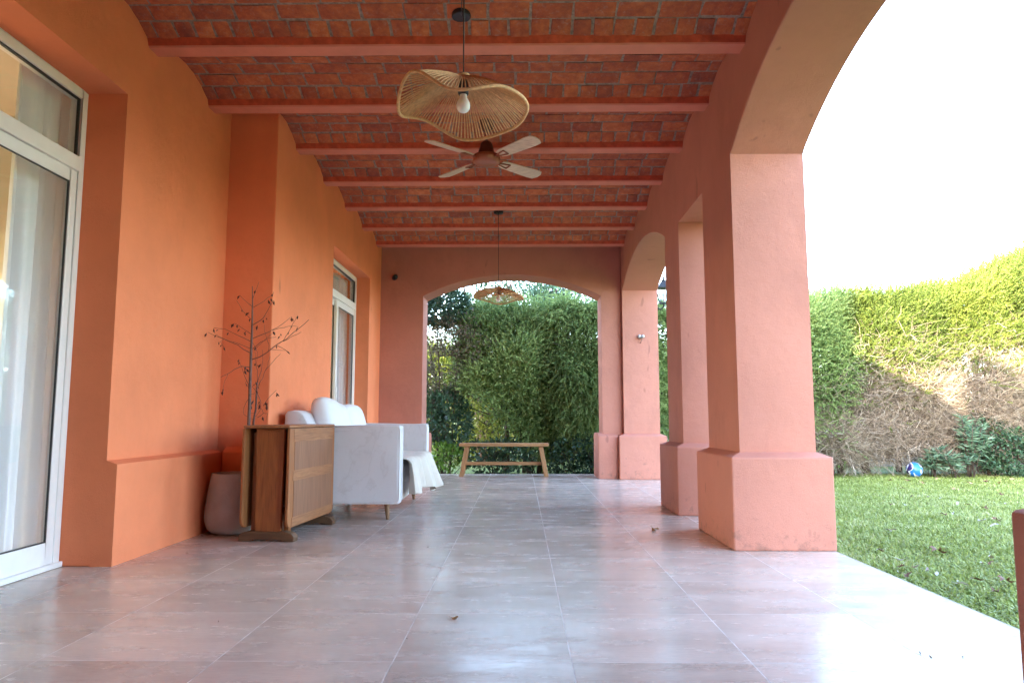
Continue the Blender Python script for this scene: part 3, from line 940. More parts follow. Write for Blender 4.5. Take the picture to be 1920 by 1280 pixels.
tag(t1, 'plump white back cushion, the nearer one, leaning on the sofa backrest', 'cushion', 'sofa back cushions')
t2 = pillow('back_cushion', (-1.585, 6.83, .69), (.21, .66, .52), Matrix.Rotation(R(-15), 4, 'Y') @ Matrix.Rotation(R(4), 4, 'X'), M_CUSH, None, seed=9, droop=.12)
tag(t2, 'white back cushion at the far end of the sofa, slumped against its neighbour', 'cushion', 'sofa back cushions')

# throw over the seat: draped grid that hangs past the front edge
nu, nv = 120, 90
rr = np.random.default_rng(21)
U, W_ = np.meshgrid(np.linspace(0, 1, nu), np.linspace(0, 1, nv), indexing='ij')
s_flat = .62
edge_x, top_z, rad_e = -.955, .462, .055
length = .60 + .31 + .025 * np.sin(U * 9 + 1) + .07 * U - .012 * np.sin(U * 23)
s = W_ * length                             # arclength from the back
x = np.where(s < s_flat, -1.55 + s, 0); z = np.full_like(s, top_z)
al = np.clip((s - s_flat) / rad_e, 0, math.pi / 2 * .92)
x = np.where(s >= s_flat, -1.55 + s_flat + rad_e * np.sin(al), x)
z = np.where(s >= s_flat, top_z - rad_e * (1 - np.cos(al)), z)
hang = np.clip(s - s_flat - rad_e * math.pi / 2 * .92, 0, None)
z = z - hang * .985; x = x + hang * (.10 + .25 * U)
fold = np.sin(U * 31 + 2 * np.sin(U * 5) + 1.5 * W_) * .5 + np.sin(U * 57 + 1.3) * .3 + np.sin(U * 17 + 4 * W_) * .4
x = x + fold * (.006 + .11 * hang + .012 * (W_ > .6))
z = z + (fold * .5 + .5 * np.sin(9 * W_ + 11 * U) + .35 * np.sin(23 * W_ - 8 * U)) * .011 * np.clip(1 - hang * 6, .15, 1) + .004
y = 5.762 + (7.17 - 5.762) * U + .02 * np.sin(W_ * 8 + U * 4) + hang * .25 * (U - .3)
V = np.stack([x, y, z], -1).reshape(-1, 3)
i, j = np.meshgrid(np.arange(nu - 1), np.arange(nv - 1), indexing='ij')
a = (i * nv + j).ravel(); F = np.stack([a, a + nv, a + nv + 1, a + 1], -1)
o = np_mesh('throw_blanket', V, F, M_THROW, smooth=True)
md = o.modifiers.new('thick', 'SOLIDIFY'); md.thickness = .005
tag(o, 'crumpled cream cotton throw spread over the sofa seat and hanging off its front', 'blanket')

# ------------------------------------------------------------------ pot and bare sapling
M_POT = plain('grey_cement', (.37, .38, .43), .85, var=.2, scale=5, bumps=.35, bscale=60)
M_SOIL = plain('potting_soil', (.05, .035, .025), .95, var=.4, scale=30, bumps=.8)
POT = thing('plant_pot', 'rounded grey cement pot on the floor behind the folded table', 'pot', (-2.005, 5.115, 0))
mb = MB()
mb.lathe([(.0, .002), (.11, .002), (.15, .012), (.178, .04), (.192, .085), (.196, .12), (.192, .18), (.182, .26), (.170, .34), (.159, .405), (.157, .412), (.150, .414), (.143, .410), (.148, .37)], 48)
mb.build('pot_body', M_POT, POT, smooth=True)
mb = MB(); mb.lathe([(0, .382), (.07, .378), (.147, .372)], 32); mb.build('soil', M_SOIL, POT, smooth=True)

M_BARK = plain('sapling_bark', (.17, .11, .09), .85, var=.35, scale=40, bumps=.6, bscale=150)
M_TWIG = plain('twig_bark', (.16, .08, .06), .85, var=.3, scale=60)
M_DEADLEAF = plain('shrivelled_leaf', (.085, .032, .02), .85, var=.4, scale=40)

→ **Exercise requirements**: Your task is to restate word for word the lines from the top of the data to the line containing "tag(t2, 'white back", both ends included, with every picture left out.

→ **Task result**:
Continue the Blender Python script for this scene: part 3, from line 940. More parts follow. Write for Blender 4.5. Take the picture to be 1920 by 1280 pixels.
tag(t1, 'plump white back cushion, the nearer one, leaning on the sofa backrest', 'cushion', 'sofa back cushions')
t2 = pillow('back_cushion', (-1.585, 6.83, .69), (.21, .66, .52), Matrix.Rotation(R(-15), 4, 'Y') @ Matrix.Rotation(R(4), 4, 'X'), M_CUSH, None, seed=9, droop=.12)
tag(t2, 'white back cushion at the far end of the sofa, slumped against its neighbour', 'cushion', 'sofa back cushions')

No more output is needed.